■ **WHAT THE TASK ASKS**: Find every line with the word "scene". Copy those lines.

■ **DATA LINES**:
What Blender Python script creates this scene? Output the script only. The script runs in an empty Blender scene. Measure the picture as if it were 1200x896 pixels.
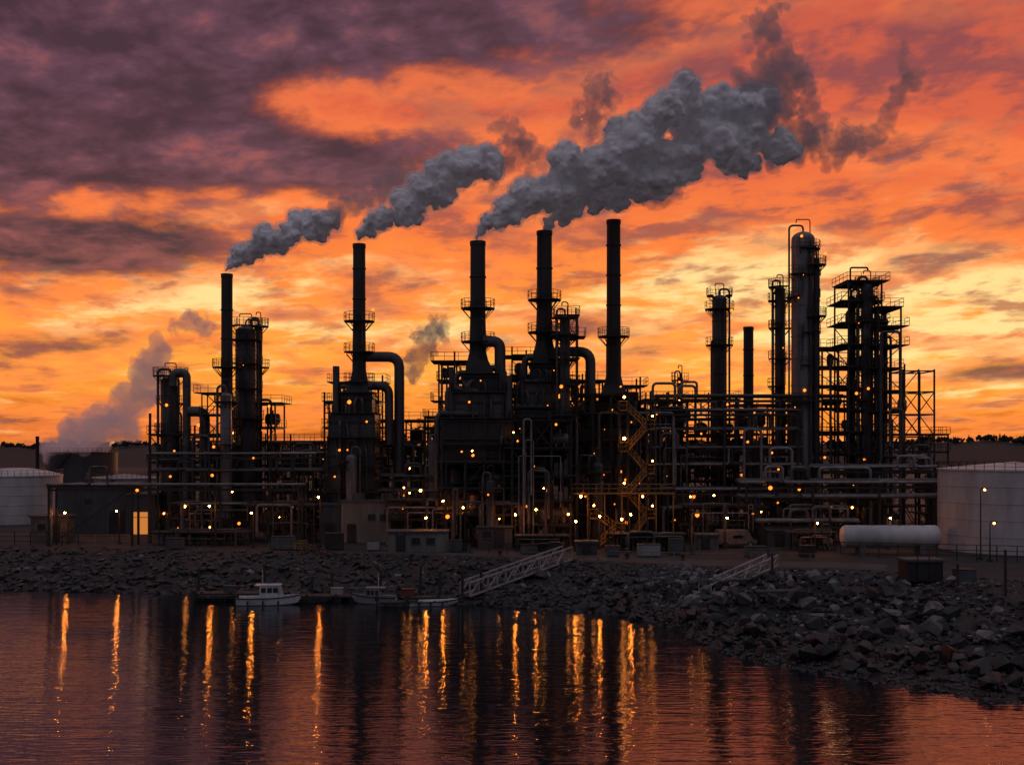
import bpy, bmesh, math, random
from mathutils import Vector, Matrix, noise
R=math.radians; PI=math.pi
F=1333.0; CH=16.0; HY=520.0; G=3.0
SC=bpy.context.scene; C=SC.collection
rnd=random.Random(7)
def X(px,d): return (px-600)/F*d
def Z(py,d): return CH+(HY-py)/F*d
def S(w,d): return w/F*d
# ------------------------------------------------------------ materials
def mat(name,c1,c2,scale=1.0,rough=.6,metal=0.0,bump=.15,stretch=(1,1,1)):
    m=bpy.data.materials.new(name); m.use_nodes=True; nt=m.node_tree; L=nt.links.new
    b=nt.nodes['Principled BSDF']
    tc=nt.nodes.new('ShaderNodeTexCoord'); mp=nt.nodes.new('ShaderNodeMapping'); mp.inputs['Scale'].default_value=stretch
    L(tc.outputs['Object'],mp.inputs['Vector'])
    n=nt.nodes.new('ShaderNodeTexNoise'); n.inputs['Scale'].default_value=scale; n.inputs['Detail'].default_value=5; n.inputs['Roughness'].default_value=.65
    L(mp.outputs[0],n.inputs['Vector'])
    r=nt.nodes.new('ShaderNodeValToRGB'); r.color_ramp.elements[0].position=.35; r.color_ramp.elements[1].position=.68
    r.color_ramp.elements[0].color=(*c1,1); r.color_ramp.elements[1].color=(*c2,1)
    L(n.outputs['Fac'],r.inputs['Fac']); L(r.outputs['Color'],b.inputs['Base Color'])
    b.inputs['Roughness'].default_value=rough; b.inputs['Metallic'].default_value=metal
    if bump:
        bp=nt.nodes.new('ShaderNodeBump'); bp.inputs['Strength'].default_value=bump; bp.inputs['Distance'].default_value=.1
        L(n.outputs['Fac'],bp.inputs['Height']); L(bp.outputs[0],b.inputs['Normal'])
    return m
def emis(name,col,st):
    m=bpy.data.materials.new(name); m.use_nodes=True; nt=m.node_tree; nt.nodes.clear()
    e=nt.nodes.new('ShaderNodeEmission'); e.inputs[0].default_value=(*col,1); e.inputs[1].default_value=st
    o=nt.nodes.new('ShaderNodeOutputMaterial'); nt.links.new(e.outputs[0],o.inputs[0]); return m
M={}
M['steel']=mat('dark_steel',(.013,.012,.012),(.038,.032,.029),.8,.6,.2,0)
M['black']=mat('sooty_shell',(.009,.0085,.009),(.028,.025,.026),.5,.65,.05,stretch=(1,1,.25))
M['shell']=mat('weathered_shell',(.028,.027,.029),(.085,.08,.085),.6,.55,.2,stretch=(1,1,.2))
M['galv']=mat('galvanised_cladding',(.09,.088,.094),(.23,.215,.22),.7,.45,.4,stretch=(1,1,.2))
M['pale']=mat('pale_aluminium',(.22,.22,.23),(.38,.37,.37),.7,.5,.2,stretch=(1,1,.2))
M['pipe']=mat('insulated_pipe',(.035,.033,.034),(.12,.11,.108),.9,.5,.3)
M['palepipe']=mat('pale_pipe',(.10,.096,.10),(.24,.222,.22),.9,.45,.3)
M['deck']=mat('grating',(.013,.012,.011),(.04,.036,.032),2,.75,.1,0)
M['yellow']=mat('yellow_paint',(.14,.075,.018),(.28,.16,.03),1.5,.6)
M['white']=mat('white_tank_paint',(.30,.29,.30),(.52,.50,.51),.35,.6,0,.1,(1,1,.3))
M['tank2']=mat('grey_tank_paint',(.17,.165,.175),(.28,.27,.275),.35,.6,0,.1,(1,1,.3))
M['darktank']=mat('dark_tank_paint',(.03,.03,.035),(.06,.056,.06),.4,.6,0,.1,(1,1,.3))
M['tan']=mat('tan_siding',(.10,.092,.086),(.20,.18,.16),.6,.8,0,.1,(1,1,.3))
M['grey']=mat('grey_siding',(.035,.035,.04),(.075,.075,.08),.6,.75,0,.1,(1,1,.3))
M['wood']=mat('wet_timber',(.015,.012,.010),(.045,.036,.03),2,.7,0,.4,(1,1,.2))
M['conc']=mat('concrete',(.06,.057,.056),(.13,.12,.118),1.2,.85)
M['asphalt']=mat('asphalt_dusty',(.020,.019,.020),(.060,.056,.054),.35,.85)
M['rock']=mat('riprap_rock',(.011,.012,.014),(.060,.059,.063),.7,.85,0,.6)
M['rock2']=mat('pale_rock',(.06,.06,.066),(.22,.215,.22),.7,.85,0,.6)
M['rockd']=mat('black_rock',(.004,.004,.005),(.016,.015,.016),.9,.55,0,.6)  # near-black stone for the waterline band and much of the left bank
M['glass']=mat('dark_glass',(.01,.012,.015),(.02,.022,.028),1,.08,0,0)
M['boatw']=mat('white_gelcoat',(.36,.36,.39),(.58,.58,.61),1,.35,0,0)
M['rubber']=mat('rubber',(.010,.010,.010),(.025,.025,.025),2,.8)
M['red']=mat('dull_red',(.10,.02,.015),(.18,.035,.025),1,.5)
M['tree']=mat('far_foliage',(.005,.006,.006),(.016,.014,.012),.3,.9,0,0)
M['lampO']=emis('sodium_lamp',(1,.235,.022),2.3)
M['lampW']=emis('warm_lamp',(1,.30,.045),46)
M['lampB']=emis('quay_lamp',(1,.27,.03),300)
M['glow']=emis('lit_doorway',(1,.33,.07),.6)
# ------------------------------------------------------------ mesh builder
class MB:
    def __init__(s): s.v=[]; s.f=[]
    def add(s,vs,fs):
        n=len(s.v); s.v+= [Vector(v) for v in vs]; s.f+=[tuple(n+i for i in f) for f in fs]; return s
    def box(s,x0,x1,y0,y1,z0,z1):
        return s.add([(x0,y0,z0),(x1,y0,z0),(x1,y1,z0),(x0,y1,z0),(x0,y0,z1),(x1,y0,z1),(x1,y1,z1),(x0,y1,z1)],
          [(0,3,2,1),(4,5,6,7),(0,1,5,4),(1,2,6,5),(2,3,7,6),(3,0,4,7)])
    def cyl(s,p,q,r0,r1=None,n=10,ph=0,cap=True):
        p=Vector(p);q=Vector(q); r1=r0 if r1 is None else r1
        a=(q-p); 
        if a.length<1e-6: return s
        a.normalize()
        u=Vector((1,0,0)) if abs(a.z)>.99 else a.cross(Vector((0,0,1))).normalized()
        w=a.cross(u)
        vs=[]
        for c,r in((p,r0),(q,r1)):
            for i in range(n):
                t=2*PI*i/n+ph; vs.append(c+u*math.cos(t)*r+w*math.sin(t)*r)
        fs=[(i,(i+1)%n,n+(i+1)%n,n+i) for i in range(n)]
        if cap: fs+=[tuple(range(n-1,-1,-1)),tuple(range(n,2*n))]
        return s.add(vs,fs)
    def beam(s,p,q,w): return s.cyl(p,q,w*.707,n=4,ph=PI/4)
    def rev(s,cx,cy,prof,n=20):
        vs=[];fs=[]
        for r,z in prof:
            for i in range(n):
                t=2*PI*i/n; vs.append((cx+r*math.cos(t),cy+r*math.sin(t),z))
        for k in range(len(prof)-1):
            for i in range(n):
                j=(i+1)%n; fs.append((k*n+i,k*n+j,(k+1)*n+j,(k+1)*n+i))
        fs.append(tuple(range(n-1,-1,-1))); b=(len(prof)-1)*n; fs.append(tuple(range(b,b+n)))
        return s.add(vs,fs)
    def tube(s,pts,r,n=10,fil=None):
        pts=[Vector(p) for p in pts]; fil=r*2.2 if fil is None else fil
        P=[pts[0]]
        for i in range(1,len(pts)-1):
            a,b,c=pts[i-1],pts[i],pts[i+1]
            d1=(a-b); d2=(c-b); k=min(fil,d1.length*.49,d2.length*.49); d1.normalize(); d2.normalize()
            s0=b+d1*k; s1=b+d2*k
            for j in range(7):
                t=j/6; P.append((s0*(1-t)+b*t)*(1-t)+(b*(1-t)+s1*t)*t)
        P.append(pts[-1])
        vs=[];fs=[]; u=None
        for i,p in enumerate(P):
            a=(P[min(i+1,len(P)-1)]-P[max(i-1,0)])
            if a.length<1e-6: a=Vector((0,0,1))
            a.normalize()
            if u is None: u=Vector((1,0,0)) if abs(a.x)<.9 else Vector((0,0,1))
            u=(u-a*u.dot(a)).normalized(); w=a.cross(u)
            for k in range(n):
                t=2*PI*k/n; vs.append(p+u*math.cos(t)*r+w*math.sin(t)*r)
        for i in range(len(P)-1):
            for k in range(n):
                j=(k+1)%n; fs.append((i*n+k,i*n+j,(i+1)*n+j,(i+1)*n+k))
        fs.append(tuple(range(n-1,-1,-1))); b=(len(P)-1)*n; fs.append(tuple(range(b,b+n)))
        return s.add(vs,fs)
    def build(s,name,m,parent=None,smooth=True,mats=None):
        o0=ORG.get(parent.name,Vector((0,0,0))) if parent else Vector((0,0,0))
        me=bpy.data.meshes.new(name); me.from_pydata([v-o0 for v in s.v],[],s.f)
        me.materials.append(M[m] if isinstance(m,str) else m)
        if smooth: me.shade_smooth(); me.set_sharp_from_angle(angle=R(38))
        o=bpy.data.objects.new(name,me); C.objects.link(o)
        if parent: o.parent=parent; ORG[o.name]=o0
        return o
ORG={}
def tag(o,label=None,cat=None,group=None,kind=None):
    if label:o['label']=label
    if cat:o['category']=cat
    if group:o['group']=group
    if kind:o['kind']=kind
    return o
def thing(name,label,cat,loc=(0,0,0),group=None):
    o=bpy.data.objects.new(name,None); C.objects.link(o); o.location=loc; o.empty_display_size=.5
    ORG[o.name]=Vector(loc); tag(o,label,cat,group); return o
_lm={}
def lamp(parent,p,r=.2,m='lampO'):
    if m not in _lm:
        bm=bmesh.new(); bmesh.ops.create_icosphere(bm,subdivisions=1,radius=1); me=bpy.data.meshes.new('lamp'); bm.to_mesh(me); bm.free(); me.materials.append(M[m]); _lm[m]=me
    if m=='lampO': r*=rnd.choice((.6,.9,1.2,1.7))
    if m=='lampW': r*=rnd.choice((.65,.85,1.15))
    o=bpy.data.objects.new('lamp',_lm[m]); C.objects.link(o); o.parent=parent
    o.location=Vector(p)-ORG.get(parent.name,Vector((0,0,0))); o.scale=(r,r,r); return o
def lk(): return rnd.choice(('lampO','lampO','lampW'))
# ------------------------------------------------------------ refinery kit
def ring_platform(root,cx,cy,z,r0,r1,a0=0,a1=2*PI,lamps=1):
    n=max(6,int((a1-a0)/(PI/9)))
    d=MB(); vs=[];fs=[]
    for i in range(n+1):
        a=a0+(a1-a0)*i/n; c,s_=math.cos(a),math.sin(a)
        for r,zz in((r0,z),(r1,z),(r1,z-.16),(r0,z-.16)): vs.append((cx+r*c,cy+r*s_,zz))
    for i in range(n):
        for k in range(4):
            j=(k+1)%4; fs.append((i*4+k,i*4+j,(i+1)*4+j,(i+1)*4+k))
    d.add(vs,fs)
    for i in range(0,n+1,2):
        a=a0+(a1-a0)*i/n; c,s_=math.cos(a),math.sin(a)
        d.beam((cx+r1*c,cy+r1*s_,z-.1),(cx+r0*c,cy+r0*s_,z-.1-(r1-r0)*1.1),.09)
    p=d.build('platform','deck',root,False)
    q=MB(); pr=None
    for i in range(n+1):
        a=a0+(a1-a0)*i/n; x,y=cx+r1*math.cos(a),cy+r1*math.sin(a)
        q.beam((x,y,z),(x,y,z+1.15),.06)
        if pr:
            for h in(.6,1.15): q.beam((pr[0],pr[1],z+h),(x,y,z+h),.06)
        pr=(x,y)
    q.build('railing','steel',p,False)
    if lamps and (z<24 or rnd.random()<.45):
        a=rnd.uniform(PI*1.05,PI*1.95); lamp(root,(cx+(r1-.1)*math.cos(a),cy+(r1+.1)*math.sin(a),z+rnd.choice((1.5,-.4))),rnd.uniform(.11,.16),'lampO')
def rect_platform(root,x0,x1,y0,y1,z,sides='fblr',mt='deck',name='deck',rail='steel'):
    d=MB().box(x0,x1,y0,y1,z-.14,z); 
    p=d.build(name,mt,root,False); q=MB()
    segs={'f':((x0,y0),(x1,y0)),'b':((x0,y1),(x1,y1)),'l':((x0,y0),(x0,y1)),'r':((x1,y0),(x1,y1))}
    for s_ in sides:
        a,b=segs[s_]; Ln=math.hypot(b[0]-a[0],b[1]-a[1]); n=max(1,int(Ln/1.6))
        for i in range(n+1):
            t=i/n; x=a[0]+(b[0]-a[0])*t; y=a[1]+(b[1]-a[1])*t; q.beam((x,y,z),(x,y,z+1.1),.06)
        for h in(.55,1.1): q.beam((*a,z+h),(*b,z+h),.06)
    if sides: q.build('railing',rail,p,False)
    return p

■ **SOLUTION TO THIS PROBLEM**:
What Blender Python script creates this scene? Output the script only. The script runs in an empty Blender scene. Measure the picture as if it were 1200x896 pixels.
SC=bpy.context.scene; C=SC.collection